* SOURCE EXCERPT:
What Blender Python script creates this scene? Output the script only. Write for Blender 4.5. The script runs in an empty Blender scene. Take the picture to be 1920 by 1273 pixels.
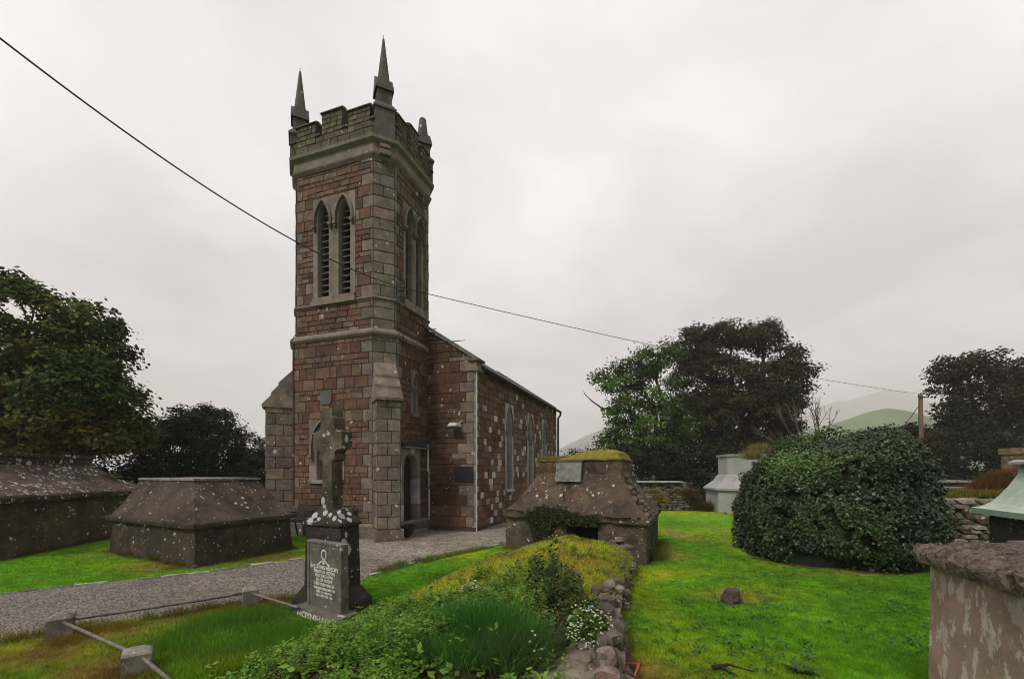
import bpy, math, random
import numpy as np
from mathutils import Vector, noise as mnoise
R = math.radians
sc = bpy.context.scene
col = sc.collection
rnd = random.Random(7)
nrg = np.random.default_rng(11)

# ------------------------------------------------------------------ camera
EYE = 1.7; FPX = 820.0; HY = 885.0; CX = 960.0
cam_d = bpy.data.cameras.new('camera'); cam = bpy.data.objects.new('camera', cam_d); col.objects.link(cam)
cam.location = (0, 0, EYE); cam.rotation_euler = (R(90), 0, 0)
cam_d.sensor_width = 36; cam_d.lens = 36*FPX/1920
cam_d.shift_y = (HY-636.5)/1920
cam_d.clip_start = 0.05; cam_d.clip_end = 9000
sc.camera = cam
sc.render.resolution_x = 1024; sc.render.resolution_y = 678

# ------------------------------------------------------------------ world, sun, exposure
SUN_EL, SUN_AZ = 48, 215      # azimuth clockwise from +Y: behind the camera, to the left
w = bpy.data.worlds.new('World'); sc.world = w; w.use_nodes = True
nt = w.node_tree; nt.nodes.clear()
def wn(t): return nt.nodes.new(t)
out = wn('ShaderNodeOutputWorld'); sky = wn('ShaderNodeTexSky'); sky.sky_type = 'NISHITA'; sky.sun_disc = False
sky.sun_elevation = R(SUN_EL); sky.sun_rotation = R(SUN_AZ); sky.dust_density = 3
bg1 = wn('ShaderNodeBackground'); bg1.inputs[1].default_value = 0.08; nt.links.new(sky.outputs[0], bg1.inputs[0])
bg2 = wn('ShaderNodeBackground'); bg2.inputs[1].default_value = 1.0
tc = wn('ShaderNodeTexCoord'); sep = wn('ShaderNodeSeparateXYZ'); nt.links.new(tc.outputs['Generated'], sep.inputs[0])
def wmath(op, a, b=None):
    m = wn('ShaderNodeMath'); m.operation = op
    for i, v in enumerate((a, b)):
        if v is None: continue
        if isinstance(v, (int, float)): m.inputs[i].default_value = v
        else: nt.links.new(v, m.inputs[i])
    return m.outputs[0]
zz = wmath('MAXIMUM', sep.outputs[2], 0.0); zd = wmath('ADD', zz, 0.22)
cmb = wn('ShaderNodeCombineXYZ')
nt.links.new(wmath('DIVIDE', sep.outputs[0], zd), cmb.inputs[0]); nt.links.new(wmath('DIVIDE', sep.outputs[1], zd), cmb.inputs[1])
n1 = wn('ShaderNodeTexNoise'); n1.inputs['Scale'].default_value = 1.1; n1.inputs['Detail'].default_value = 5; n1.inputs['Roughness'].default_value = .52
n1.inputs['Distortion'].default_value = .3
nt.links.new(cmb.outputs[0], n1.inputs['Vector'])
rmp = wn('ShaderNodeValToRGB'); rmp.color_ramp.elements[0].position = .36; rmp.color_ramp.elements[0].color = (.40, .375, .38, 1)
rmp.color_ramp.elements[1].position = .60; rmp.color_ramp.elements[1].color = (1.0, .955, .96, 1)
nt.links.new(n1.outputs['Fac'], rmp.inputs[0])
r2 = wn('ShaderNodeValToRGB'); r2.color_ramp.elements[0].position = 0.0; r2.color_ramp.elements[0].color = (.62, .58, .575, 1)
r2.color_ramp.elements[1].position = .55; r2.color_ramp.elements[1].color = (.93, .895, .905, 1)
nt.links.new(zz, r2.inputs[0])
mx = wn('ShaderNodeMix'); mx.data_type = 'RGBA'; mx.blend_type = 'MIX'; mx.inputs['Factor'].default_value = .50
nt.links.new(rmp.outputs[0], mx.inputs[6]); nt.links.new(r2.outputs[0], mx.inputs[7])
dk = wmath('MAXIMUM', wmath('ADD', wmath('MULTIPLY', sep.outputs[0], .62), wmath('MULTIPLY', sep.outputs[1], -.78)), 0.0)  # sky dimmed out of view, behind right, added to darken right-facing walls
dk = wmath('SUBTRACT', 1.0, wmath('MULTIPLY', wmath('MINIMUM', wmath('MULTIPLY', dk, 1.8), 1.0), .55))
nt.links.new(dk, bg2.inputs[1])
nt.links.new(mx.outputs[2], bg2.inputs[0])
ms = wn('ShaderNodeMixShader'); ms.inputs[0].default_value = .95
nt.links.new(bg1.outputs[0], ms.inputs[1]); nt.links.new(bg2.outputs[0], ms.inputs[2]); nt.links.new(ms.outputs[0], out.inputs[0])
sl = bpy.data.lights.new('sun', 'SUN'); sl.energy = 1.9; sl.angle = R(12); sl.color = (1, .93, .84)
so = bpy.data.objects.new('sun', sl); col.objects.link(so)
so.rotation_euler = (R(90-SUN_EL), 0, R(180-SUN_AZ)+math.pi*0)
sd = Vector((math.sin(R(SUN_AZ))*math.cos(R(SUN_EL)), math.cos(R(SUN_AZ))*math.cos(R(SUN_EL)), math.sin(R(SUN_EL))))
so.rotation_euler = sd.to_track_quat('Z', 'Y').to_euler()
sc.view_settings.view_transform = 'Standard'; sc.view_settings.look = 'None'; sc.view_settings.gamma = 1
sc.view_settings.exposure = 0.34
try: sc.cycles.volume_bounces = 4; sc.cycles.filter_width = 1.0; sc.cycles.use_denoising = True
except Exception: pass
try: sc.view_settings.use_curve_mapping = False
except Exception: pass

# ------------------------------------------------------------------ placement helpers
def gp(px, py, z=0.0):                      # the point at height z seen at photo pixel (px, py)
    D = (EYE-z)*FPX/(py-HY); return ((px-CX)/FPX*D, D)
def W(px, py, D): return Vector(((px-CX)/FPX*D, D, EYE-(py-HY)/FPX*D))
# ------------------------------------------------------------------ numpy noise
def _h(i, j, k):
    n = (i*374761393 + j*668265263 + k*2147483647 % 4294967296) & 0xffffffff
    n = (n ^ (n >> 13)) * 1274126177 & 0xffffffff
    return ((n ^ (n >> 16)) & 0xffff)/65535.0
def vnoise(x, y, z=None):
    x = np.asarray(x, float); y = np.asarray(y, float); z = np.zeros_like(x) if z is None else np.asarray(z, float)
    i, j, k = [np.floor(v).astype(np.int64) for v in (x, y, z)]
    f, g, h = x-i, y-j, z-k; f = f*f*(3-2*f); g = g*g*(3-2*g); h = h*h*(3-2*h); r = 0
    for a in (0, 1):
        for b in (0, 1):
            for c in (0, 1):
                r = r + _h(i+a, j+b, k+c)*(f if a else 1-f)*(g if b else 1-g)*(h if c else 1-h)
    return r
def fbm(x, y, z=None, o=4):
    s = 0; a = .5; x = np.asarray(x, float); y = np.asarray(y, float); z = np.zeros_like(x) if z is None else np.asarray(z, float)
    for q in range(o):
        s = s + a*vnoise(x*2**q+17*q, y*2**q+5*q, z*2**q+3*q); a *= .5
    return s/(1-.5**o)
# ------------------------------------------------------------------ mesh helpers
def setcol(me, cols):                       # cols: one rgb per face, written on its corners
    n = len(me.loops); lt = np.zeros(len(me.polygons), np.int32); me.polygons.foreach_get('loop_total', lt)
    c = np.ones((n, 4), np.float32); c[:, :3] = np.repeat(np.asarray(cols, np.float32), lt, axis=0)
    at = me.color_attributes.new('col', 'FLOAT_COLOR', 'CORNER'); at.data.foreach_set('color', c.ravel())
def link(name, me, mat, parent=None, smooth=False):
    o = bpy.data.objects.new(name, me); col.objects.link(o)
    if mat: me.materials.append(mat)
    if smooth: me.polygons.foreach_set('use_smooth', [True]*len(me.polygons))
    if parent: o.parent = parent; o.matrix_parent_inverse = parent.matrix_world.inverted() if False else o.matrix_parent_inverse; o.location = -PW(parent)
    return o
def PW(p):
    v = Vector((0, 0, 0))
    while p is not None: v = v + p.location; p = p.parent
    return v
class MB:
    def __init__(s): s.v = []; s.f = []; s.c = []
    def add(s, vs, fs, c=(.5, .5, .5)):
        b = len(s.v); s.v += [tuple(v) for v in vs]; s.f += [tuple(b+i for i in f) for f in fs]; s.c += [c]*len(fs); return s
    def hexa(s, p, c=(.5, .5, .5)):         # 8 points: bottom ring 0-3, top ring 4-7
        return s.add(p, [(3, 2, 1, 0), (4, 5, 6, 7), (0, 1, 5, 4), (1, 2, 6, 5), (2, 3, 7, 6), (3, 0, 4, 7)], c)
    def box(s, x0, x1, y0, y1, z0, z1, c=(.5, .5, .5)):
        return s.hexa([(x0, y0, z0), (x1, y0, z0), (x1, y1, z0), (x0, y1, z0), (x0, y0, z1), (x1, y0, z1), (x1, y1, z1), (x0, y1, z1)], c)
    def fbox(s, F, u0, u1, z0, z1, d0, d1, c=(.5, .5, .5)):
        return s.hexa([F(u0, z0, d0), F(u1, z0, d0), F(u1, z0, d1), F(u0, z0, d1), F(u0, z1, d0), F(u1, z1, d0), F(u1, z1, d1), F(u0, z1, d1)], c)
    def prism(s, poly, z0, z1, c=(.5, .5, .5), poly2=None):
        n = len(poly); q = poly2 or poly
        vs = [(x, y, z0) for x, y in poly]+[(x, y, z1) for x, y in q]
        return s.add(vs, [tuple(range(n-1, -1, -1)), tuple(range(n, 2*n))]+[(i, (i+1) % n, n+(i+1) % n, n+i) for i in range(n)], c)
    def tube(s, pts, rad, n=8, c=(.5, .5, .5), cap=True):
        pts = [Vector(p) for p in pts]; rs = rad if hasattr(rad, '__len__') else [rad]*len(pts); b = len(s.v); prev = None
        for i, p in enumerate(pts):
            t = (pts[min(i+1, len(pts)-1)]-pts[max(i-1, 0)]).normalized()
            if prev is None:
                a = t.cross(Vector((0, 0, 1)));  a = a if a.length > .01 else t.cross(Vector((1, 0, 0)))
            else: a = prev-t*prev.dot(t)
            a.normalize(); prev = a; bb = t.cross(a)
            for k in range(n):
                g = 2*math.pi*k/n; s.v.append(tuple(p+(a*math.cos(g)+bb*math.sin(g))*rs[i]))
        for i in range(len(pts)-1):
            for k in range(n):
                k2 = (k+1) % n; s.f.append((b+i*n+k, b+i*n+k2, b+(i+1)*n+k2, b+(i+1)*n+k)); s.c.append(c)
        if cap:
            s.f.append(tuple(b+k for k in range(n-1, -1, -1))); s.f.append(tuple(b+(len(pts)-1)*n+k for k in range(n))); s.c += [c, c]
        return s
    def build(s, name, mat, parent=None, smooth=False):
        me = bpy.data.meshes.new(name); me.from_pydata(s.v, [], s.f); me.update(); setcol(me, s.c)
        return link(name, me, mat, parent, smooth)
def npmesh(name, V, F, mat, cols, parent=None, smooth=False):
    V = np.asarray(V, np.float32); F = np.asarray(F, np.int32); me = bpy.data.meshes.new(name)
    me.vertices.add(len(V)); me.vertices.foreach_set('co', V.ravel()); k = F.shape[1]
    me.loops.add(F.size); me.loops.foreach_set('vertex_index', F.ravel()); me.polygons.add(len(F))
    me.polygons.foreach_set('loop_start', np.arange(0, F.size, k, dtype=np.int32))
    me.update(calc_edges=True); setcol(me, cols)
    return link(name, me, mat, parent, smooth)
class Fr:                                   # wall frame: F(u, z, d) with d outwards
    def __init__(s, O, U, N): s.O = Vector((O[0], O[1])); s.U = Vector((U[0], U[1])); s.N = Vector((N[0], N[1]))
    def __call__(s, u, z, d=0.0):
        p = s.O+s.U*u+s.N*d; return (p.x, p.y, z)
def tag(o, label=None, cat=None, group=None, kind=None):
    for k, v in (('label', label), ('category', cat), ('group', group), ('kind', kind)):
        if v: o[k] = v
    return o
def thing(name, loc, label, cat, group=None, kind=None):
    o = bpy.data.objects.new(name, None); col.objects.link(o); o.location = loc; o.empty_display_size = .3
    return tag(o, label, cat, group, kind)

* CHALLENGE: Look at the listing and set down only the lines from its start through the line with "nrg = np.random.default_rng(11)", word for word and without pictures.

* SOLUTION TO THE EXERCISE:
What Blender Python script creates this scene? Output the script only. Write for Blender 4.5. The script runs in an empty Blender scene. Take the picture to be 1920 by 1273 pixels.
import bpy, math, random
import numpy as np
from mathutils import Vector, noise as mnoise
R = math.radians
sc = bpy.context.scene
col = sc.collection
rnd = random.Random(7)
nrg = np.random.default_rng(11)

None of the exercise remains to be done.